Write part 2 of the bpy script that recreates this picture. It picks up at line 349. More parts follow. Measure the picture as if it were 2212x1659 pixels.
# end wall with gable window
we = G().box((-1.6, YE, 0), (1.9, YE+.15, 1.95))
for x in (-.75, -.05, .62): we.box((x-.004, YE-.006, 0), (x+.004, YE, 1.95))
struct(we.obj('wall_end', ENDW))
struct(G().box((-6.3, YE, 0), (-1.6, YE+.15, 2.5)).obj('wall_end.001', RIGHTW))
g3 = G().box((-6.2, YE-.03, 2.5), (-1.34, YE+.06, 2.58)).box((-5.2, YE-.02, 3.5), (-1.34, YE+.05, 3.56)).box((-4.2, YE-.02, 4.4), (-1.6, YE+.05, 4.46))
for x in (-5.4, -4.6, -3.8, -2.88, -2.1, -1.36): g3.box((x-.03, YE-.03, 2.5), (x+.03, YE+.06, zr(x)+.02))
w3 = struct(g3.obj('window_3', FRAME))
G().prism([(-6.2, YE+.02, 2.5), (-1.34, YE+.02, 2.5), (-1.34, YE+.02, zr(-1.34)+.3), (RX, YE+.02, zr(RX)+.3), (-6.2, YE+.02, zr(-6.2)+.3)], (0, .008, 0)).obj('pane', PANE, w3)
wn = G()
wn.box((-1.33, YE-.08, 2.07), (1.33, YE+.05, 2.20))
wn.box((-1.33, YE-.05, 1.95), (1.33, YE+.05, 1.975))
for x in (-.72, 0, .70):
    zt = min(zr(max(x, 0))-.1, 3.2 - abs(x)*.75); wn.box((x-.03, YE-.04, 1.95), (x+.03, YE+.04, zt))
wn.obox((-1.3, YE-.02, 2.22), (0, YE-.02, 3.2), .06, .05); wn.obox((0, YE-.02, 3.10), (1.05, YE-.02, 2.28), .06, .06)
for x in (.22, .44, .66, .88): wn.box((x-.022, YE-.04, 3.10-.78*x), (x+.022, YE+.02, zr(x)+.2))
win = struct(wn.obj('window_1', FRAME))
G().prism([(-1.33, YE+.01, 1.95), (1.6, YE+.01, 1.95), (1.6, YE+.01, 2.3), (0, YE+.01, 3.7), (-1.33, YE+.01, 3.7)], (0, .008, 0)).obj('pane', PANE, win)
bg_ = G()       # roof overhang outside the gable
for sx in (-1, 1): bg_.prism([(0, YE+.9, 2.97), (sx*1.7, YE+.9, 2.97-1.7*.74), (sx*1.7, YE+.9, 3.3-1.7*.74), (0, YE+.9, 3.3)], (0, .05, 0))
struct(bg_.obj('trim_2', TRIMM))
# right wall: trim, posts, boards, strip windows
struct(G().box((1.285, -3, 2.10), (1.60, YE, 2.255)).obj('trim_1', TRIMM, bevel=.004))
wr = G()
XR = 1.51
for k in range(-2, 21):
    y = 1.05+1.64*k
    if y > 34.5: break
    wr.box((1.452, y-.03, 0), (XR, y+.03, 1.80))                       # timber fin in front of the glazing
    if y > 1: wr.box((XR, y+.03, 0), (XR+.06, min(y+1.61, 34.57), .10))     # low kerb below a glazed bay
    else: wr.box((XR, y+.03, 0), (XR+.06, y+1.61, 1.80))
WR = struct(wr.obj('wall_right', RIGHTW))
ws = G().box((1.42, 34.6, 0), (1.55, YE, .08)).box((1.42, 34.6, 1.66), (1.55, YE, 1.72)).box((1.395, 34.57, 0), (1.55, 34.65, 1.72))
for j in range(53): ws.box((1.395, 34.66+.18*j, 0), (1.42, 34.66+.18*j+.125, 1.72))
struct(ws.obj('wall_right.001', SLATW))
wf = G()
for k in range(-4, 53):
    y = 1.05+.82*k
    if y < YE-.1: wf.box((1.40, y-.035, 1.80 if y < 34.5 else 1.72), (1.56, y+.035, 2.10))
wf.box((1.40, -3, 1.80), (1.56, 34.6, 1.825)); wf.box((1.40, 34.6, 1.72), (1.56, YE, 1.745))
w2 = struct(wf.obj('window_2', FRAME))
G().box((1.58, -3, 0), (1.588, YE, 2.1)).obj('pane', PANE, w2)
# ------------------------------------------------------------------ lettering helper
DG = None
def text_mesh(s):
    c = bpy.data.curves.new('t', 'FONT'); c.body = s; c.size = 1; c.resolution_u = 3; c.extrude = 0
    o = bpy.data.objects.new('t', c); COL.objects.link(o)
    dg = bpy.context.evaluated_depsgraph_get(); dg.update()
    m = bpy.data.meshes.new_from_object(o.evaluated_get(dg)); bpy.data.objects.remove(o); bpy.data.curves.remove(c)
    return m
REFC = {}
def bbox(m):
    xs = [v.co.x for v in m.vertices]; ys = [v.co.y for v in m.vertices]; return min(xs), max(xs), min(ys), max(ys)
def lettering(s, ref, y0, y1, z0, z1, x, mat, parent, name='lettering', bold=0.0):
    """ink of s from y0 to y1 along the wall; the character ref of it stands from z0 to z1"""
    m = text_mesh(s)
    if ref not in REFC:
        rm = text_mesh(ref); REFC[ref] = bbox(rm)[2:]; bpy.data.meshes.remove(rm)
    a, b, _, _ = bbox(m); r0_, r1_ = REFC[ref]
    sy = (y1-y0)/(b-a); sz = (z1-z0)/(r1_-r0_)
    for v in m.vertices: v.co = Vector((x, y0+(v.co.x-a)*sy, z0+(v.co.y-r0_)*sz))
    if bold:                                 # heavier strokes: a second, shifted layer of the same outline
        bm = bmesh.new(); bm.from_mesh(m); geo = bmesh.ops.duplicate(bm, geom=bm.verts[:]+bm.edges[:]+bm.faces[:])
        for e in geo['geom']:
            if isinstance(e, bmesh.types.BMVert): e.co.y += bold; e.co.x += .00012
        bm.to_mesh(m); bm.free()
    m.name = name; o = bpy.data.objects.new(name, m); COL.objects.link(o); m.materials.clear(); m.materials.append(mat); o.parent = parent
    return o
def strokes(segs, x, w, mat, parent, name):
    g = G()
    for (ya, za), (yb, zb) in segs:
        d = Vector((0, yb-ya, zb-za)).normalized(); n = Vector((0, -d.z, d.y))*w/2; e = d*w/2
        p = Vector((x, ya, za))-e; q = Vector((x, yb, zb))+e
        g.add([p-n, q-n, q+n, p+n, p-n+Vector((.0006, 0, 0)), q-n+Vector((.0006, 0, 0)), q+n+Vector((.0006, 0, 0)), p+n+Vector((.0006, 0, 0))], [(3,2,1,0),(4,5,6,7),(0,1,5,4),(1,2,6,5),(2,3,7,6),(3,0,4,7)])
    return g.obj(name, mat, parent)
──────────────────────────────
> [TASK TO CARRY OUT] Quote each line above in full, word for word.

> [SOLUTION TO THIS TASK]
Write part 2 of the bpy script that recreates this picture. It picks up at line 349. More parts follow. Measure the picture as if it were 2212x1659 pixels.
# end wall with gable window
we = G().box((-1.6, YE, 0), (1.9, YE+.15, 1.95))
for x in (-.75, -.05, .62): we.box((x-.004, YE-.006, 0), (x+.004, YE, 1.95))
struct(we.obj('wall_end', ENDW))
struct(G().box((-6.3, YE, 0), (-1.6, YE+.15, 2.5)).obj('wall_end.001', RIGHTW))
g3 = G().box((-6.2, YE-.03, 2.5), (-1.34, YE+.06, 2.58)).box((-5.2, YE-.02, 3.5), (-1.34, YE+.05, 3.56)).box((-4.2, YE-.02, 4.4), (-1.6, YE+.05, 4.46))
for x in (-5.4, -4.6, -3.8, -2.88, -2.1, -1.36): g3.box((x-.03, YE-.03, 2.5), (x+.03, YE+.06, zr(x)+.02))
w3 = struct(g3.obj('window_3', FRAME))
G().prism([(-6.2, YE+.02, 2.5), (-1.34, YE+.02, 2.5), (-1.34, YE+.02, zr(-1.34)+.3), (RX, YE+.02, zr(RX)+.3), (-6.2, YE+.02, zr(-6.2)+.3)], (0, .008, 0)).obj('pane', PANE, w3)
wn = G()
wn.box((-1.33, YE-.08, 2.07), (1.33, YE+.05, 2.20))
wn.box((-1.33, YE-.05, 1.95), (1.33, YE+.05, 1.975))
for x in (-.72, 0, .70):
    zt = min(zr(max(x, 0))-.1, 3.2 - abs(x)*.75); wn.box((x-.03, YE-.04, 1.95), (x+.03, YE+.04, zt))
wn.obox((-1.3, YE-.02, 2.22), (0, YE-.02, 3.2), .06, .05); wn.obox((0, YE-.02, 3.10), (1.05, YE-.02, 2.28), .06, .06)
for x in (.22, .44, .66, .88): wn.box((x-.022, YE-.04, 3.10-.78*x), (x+.022, YE+.02, zr(x)+.2))
win = struct(wn.obj('window_1', FRAME))
G().prism([(-1.33, YE+.01, 1.95), (1.6, YE+.01, 1.95), (1.6, YE+.01, 2.3), (0, YE+.01, 3.7), (-1.33, YE+.01, 3.7)], (0, .008, 0)).obj('pane', PANE, win)
bg_ = G()       # roof overhang outside the gable
for sx in (-1, 1): bg_.prism([(0, YE+.9, 2.97), (sx*1.7, YE+.9, 2.97-1.7*.74), (sx*1.7, YE+.9, 3.3-1.7*.74), (0, YE+.9, 3.3)], (0, .05, 0))
struct(bg_.obj('trim_2', TRIMM))
# right wall: trim, posts, boards, strip windows
struct(G().box((1.285, -3, 2.10), (1.60, YE, 2.255)).obj('trim_1', TRIMM, bevel=.004))
wr = G()
XR = 1.51
for k in range(-2, 21):
    y = 1.05+1.64*k
    if y > 34.5: break
    wr.box((1.452, y-.03, 0), (XR, y+.03, 1.80))                       # timber fin in front of the glazing
    if y > 1: wr.box((XR, y+.03, 0), (XR+.06, min(y+1.61, 34.57), .10))     # low kerb below a glazed bay
    else: wr.box((XR, y+.03, 0), (XR+.06, y+1.61, 1.80))
WR = struct(wr.obj('wall_right', RIGHTW))
ws = G().box((1.42, 34.6, 0), (1.55, YE, .08)).box((1.42, 34.6, 1.66), (1.55, YE, 1.72)).box((1.395, 34.57, 0), (1.55, 34.65, 1.72))
for j in range(53): ws.box((1.395, 34.66+.18*j, 0), (1.42, 34.66+.18*j+.125, 1.72))
struct(ws.obj('wall_right.001', SLATW))
wf = G()
for k in range(-4, 53):
    y = 1.05+.82*k
    if y < YE-.1: wf.box((1.40, y-.035, 1.80 if y < 34.5 else 1.72), (1.56, y+.035, 2.10))
wf.box((1.40, -3, 1.80), (1.56, 34.6, 1.825)); wf.box((1.40, 34.6, 1.72), (1.56, YE, 1.745))
w2 = struct(wf.obj('window_2', FRAME))
G().box((1.58, -3, 0), (1.588, YE, 2.1)).obj('pane', PANE, w2)
# ------------------------------------------------------------------ lettering helper
DG = None
def text_mesh(s):
    c = bpy.data.curves.new('t', 'FONT'); c.body = s; c.size = 1; c.resolution_u = 3; c.extrude = 0
    o = bpy.data.objects.new('t', c); COL.objects.link(o)
    dg = bpy.context.evaluated_depsgraph_get(); dg.update()
    m = bpy.data.meshes.new_from_object(o.evaluated_get(dg)); bpy.data.objects.remove(o); bpy.data.curves.remove(c)
    return m
REFC = {}
def bbox(m):
    xs = [v.co.x for v in m.vertices]; ys = [v.co.y for v in m.vertices]; return min(xs), max(xs), min(ys), max(ys)
def lettering(s, ref, y0, y1, z0, z1, x, mat, parent, name='lettering', bold=0.0):
    """ink of s from y0 to y1 along the wall; the character ref of it stands from z0 to z1"""
    m = text_mesh(s)
    if ref not in REFC:
        rm = text_mesh(ref); REFC[ref] = bbox(rm)[2:]; bpy.data.meshes.remove(rm)
    a, b, _, _ = bbox(m); r0_, r1_ = REFC[ref]
    sy = (y1-y0)/(b-a); sz = (z1-z0)/(r1_-r0_)
    for v in m.vertices: v.co = Vector((x, y0+(v.co.x-a)*sy, z0+(v.co.y-r0_)*sz))
    if bold:                                 # heavier strokes: a second, shifted layer of the same outline
        bm = bmesh.new(); bm.from_mesh(m); geo = bmesh.ops.duplicate(bm, geom=bm.verts[:]+bm.edges[:]+bm.faces[:])
        for e in geo['geom']:
            if isinstance(e, bmesh.types.BMVert): e.co.y += bold; e.co.x += .00012
        bm.to_mesh(m); bm.free()
    m.name = name; o = bpy.data.objects.new(name, m); COL.objects.link(o); m.materials.clear(); m.materials.append(mat); o.parent = parent
    return o
def strokes(segs, x, w, mat, parent, name):
    g = G()
    for (ya, za), (yb, zb) in segs:
        d = Vector((0, yb-ya, zb-za)).normalized(); n = Vector((0, -d.z, d.y))*w/2; e = d*w/2
        p = Vector((x, ya, za))-e; q = Vector((x, yb, zb))+e
        g.add([p-n, q-n, q+n, p+n, p-n+Vector((.0006, 0, 0)), q-n+Vector((.0006, 0, 0)), q+n+Vector((.0006, 0, 0)), p+n+Vector((.0006, 0, 0))], [(3,2,1,0),(4,5,6,7),(0,1,5,4),(1,2,6,5),(2,3,7,6),(3,0,4,7)])
    return g.obj(name, mat, parent)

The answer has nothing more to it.